Dealing with Rejection

There’s something incredibly difficult about putting together a collection of poems that is so personal, because it encapsulates your own life story, and submitting it to a press you believe for good reason will enjoy it. Then the email appears in your inbox and your heart leaps! This is it, for better or worse, and you don’t even want to click because the preview doesn’t contain the yes, or no, but leaves you in suspense.

It’s an almost out-of-body experience, watching yourself push the button, observing the moment where two possible futures collide–has or has not been selected. And how dare they use the passive verb tense as if no agency were involved in the insidious not?

But, OK. What happens happens. It sucks. You know you’re going to mope. I won’t help to anesthetize yourself. You’re in mourning. It’s a weird and ridiculous grief but grief nonetheless. Because you tried, you really tried, and you really wanted it, but whatever. Next time. Onward. Find another publisher.

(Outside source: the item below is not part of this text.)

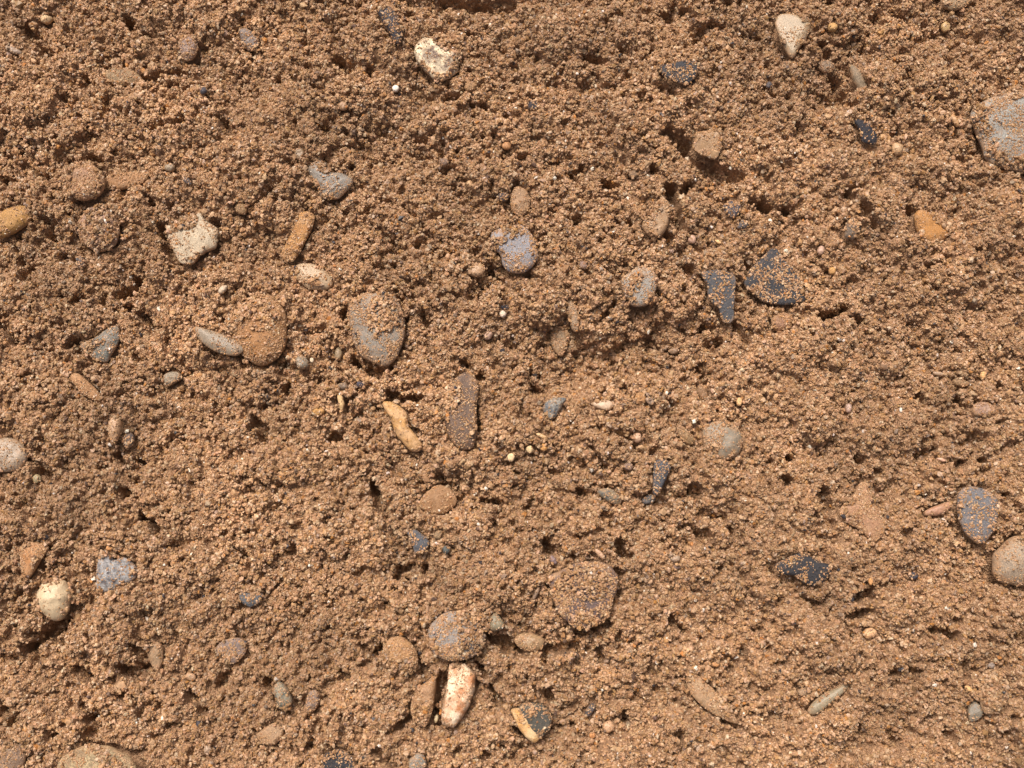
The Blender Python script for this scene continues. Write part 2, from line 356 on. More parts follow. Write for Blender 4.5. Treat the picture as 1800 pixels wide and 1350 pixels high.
S('stone', 'dark stone crusted with sand left of the small sandy bank at right', 'slate', (116, 100, 84), E(1497, 402, 13, 20, 10), H=10, lift=3, dust=.5, film=.4)
S('pebble', 'small round cream pebble below the black flint crescent', 'quartz', (196, 158, 116), E(1577, 262, 11, 11), H=11, lift=3, dust=.12)
S('stone', 'brown pink sandy stone right below the large blue black flint', 'matte', (150, 110, 82), E(1374, 566, 20, 16, -20), H=9, lift=3, dust=.4, film=.6)
S('stone', 'pale pinkish flat stone with a dark lower edge at far right', 'quartz', (176, 140, 116),
  [(1712,712),(1730,706),(1748,714),(1752,724),(1742,731),(1714,730)], H=9, p=3, lift=6, dust=.26, film=.5)
S('stone', 'olive tan curved stone sliver at left, below the dark green grey stone', 'ochre', (168, 118, 74),
  [(122,662),(136,656),(156,672),(172,688),(178,704),(164,704),(140,688)], H=10, p=2.6, lift=5, dust=.3, film=.4)
S('stone', 'grey stone tip on a sandy lump below the grey white elongated pebble', 'matte', (152, 138, 116),
  [(286,668),(294,656),(312,654),(322,664),(308,674),(292,680)], H=10, p=2.6, lift=6, dust=.22, film=.4)
S('stone', 'pale pinkish upright sliver beside a dark speckled chip at left', 'quartz', (202, 162, 122),
  [(190,742),(200,730),(211,736),(210,760),(200,780),(191,764)], H=11, p=2.8, lift=6, dust=.2, film=.4)
S('flint', 'dark speckled chip right of the pale pinkish upright sliver', 'slate', (94, 82, 74), E(227, 774, 11, 14, 0), H=7, lift=2, dust=.4)
S('stone', 'olive grey smooth stone face above the lower left hollows', 'matte', (154, 126, 94),
  [(258,1140),(270,1128),(284,1134),(286,1160),(276,1180),(264,1164)], H=9, lift=4, dust=.3, film=.6)
S('flint', 'dark blue slate splash below the long black crack, left of centre', 'slate', (92, 92, 94),
  [(716,936),(730,930),(744,940),(756,954),(748,970),(730,974),(724,956)], H=7, p=3, lift=3, dust=.36, film=.3)
S('stone_chip', 'small olive chip right of the dark blue slate splash', 'matte', (140, 114, 82), E(770, 940, 7, 9, 20), H=6, lift=3, dust=.1)
S('stone_chip', 'small teal grey chip below the small olive chip', 'slate', (96, 98, 92), E(785, 966, 7, 8), H=6, lift=2, dust=.15)
S('stone', 'smooth brown stone face at the back of the small hollow below the cream chips', 'ochre', (138, 94, 54),
  [(735,886),(750,864),(772,852),(795,862),(802,884),(780,902),(752,900)], H=9, p=2.6, lift=3, dust=.22, film=.5)
S('pebble', 'small grey pebble below the buried ochre stone', 'quartz', (140, 126, 106), E(531, 637, 13, 11, 30), H=10, lift=3, dust=.14)
S('pebble', 'tiny grey upright pebble right of the buried ochre stone', 'quartz', (150, 128, 98), E(595, 622, 7, 12), H=8, lift=2, dust=.16)
S('stone', 'small yellow ochre stone left of the bone shaped stone', 'ochre', (198, 146, 76), E(560, 723, 13, 9, -20), H=9, lift=5, dust=.16)
S('stone_chip', 'narrow cream chip standing beside a dark gap, left of the bone shaped stone', 'chalk', (206, 172, 124),
  [(591,694),(600,693),(605,708),(602,724),(597,722),(594,708)], H=8, lift=6, dust=.08)
S('stone_chip', 'dark blue chip above the bone shaped stone', 'slate', (74, 70, 78), E(635, 677, 8, 6, 20), H=6, lift=3, dust=.15)
S('stone_chip', 'grey chip left of the dark blue chip, above the bone shaped stone', 'matte', (136, 116, 96), E(603, 678, 9, 6), H=6, lift=2, dust=.2)
S('stone', 'small pale stone left below the blue grey stone with the sand band', 'quartz', (182, 146, 110), E(838, 474, 15, 11, -15), H=9, lift=4, dust=.24, film=.5)
S('stone_chip', 'pale pink chip in the sand right of the round grey stone with the heap', 'quartz', (190, 154, 130), E(858, 588, 7, 9, 30), H=7, lift=4, dust=.06)
S('stone_chip', 'white chip beside a black grain, right of the round grey stone with the heap', 'chalk', (226, 204, 180), E(884, 551, 6, 7), H=6, lift=4, dust=0)
S('stone_chip', 'black chip just above the white chip, centre', 'slate', (46, 44, 50), E(888, 541, 8, 5, 10), H=5, lift=3, dust=.1)
S('stone_chip', 'left of two bright cream yellow chips below centre', 'chalk', (248, 216, 168), E(898, 803, 7, 8, 20), H=7, lift=6, dust=0)
S('stone_chip', 'right of two bright cream yellow chips below centre', 'chalk', (232, 204, 156), E(931, 790, 7, 7), H=7, lift=6, dust=.05)
S('stone_chip', 'orange chip right of the two bright cream yellow chips', 'ochre', (208, 148, 76), E(956, 786, 7, 7), H=6, lift=5, dust=.05)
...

All of the emotional experience aside, your left brain has the following suspicions. There are layers of uncertainty to wrap yourself in and warm yourself in. Try these on for size:

  1. You don’t know who is rejecting you. Even if the managing editor signs the message, your manuscript may not even have reached her desk. That is, some one lower down may have been responsible for its getting tossed in the waste basket, a person who may not have had the experience, wherewithal, education, or personal taste to recognize the quality of your work. Additionally, prejudice or politics may have played a role.
  2. You don’t know why it was rejected. The reason may have had everything, something, or nothing at all to do with your manuscript. I’ve had people tell me my book it too long. Didn’t know that was a thing, insofar as I’m observing length requirements in the submission guidelines. Now people are saying limit between 45-50 poems for a full length, “Aim for the 50-page mark.” On the other hand, maybe you inadvertently violated a submission guideline and got nixed on a technicality. What if the press couldn’t get funding? What if it’s in financial trouble?
  3. You don’t know out of how many subs yours was rejected. 1/300 may mean one thing but 1/3000? Think about the size of that pile. Even Yeats might get overlooked/misplaced.
  4. You don’t know how close it was. From the form letter, you will never know what went on during editorial meetings, what editors may have spoken up and vouched for, or even championed your work, and lost out. It’s deceptive because a manuscript that got a summary glance may receive the same wording in the form letter rejection as one that attracted a great deal of interest.
  5. You don’t know who you were up against. Most of us don’t operate under the delusion of being the best poet ever born. What if you were in direct competition with a Rankine, or Rilke, or Plath? How would you know?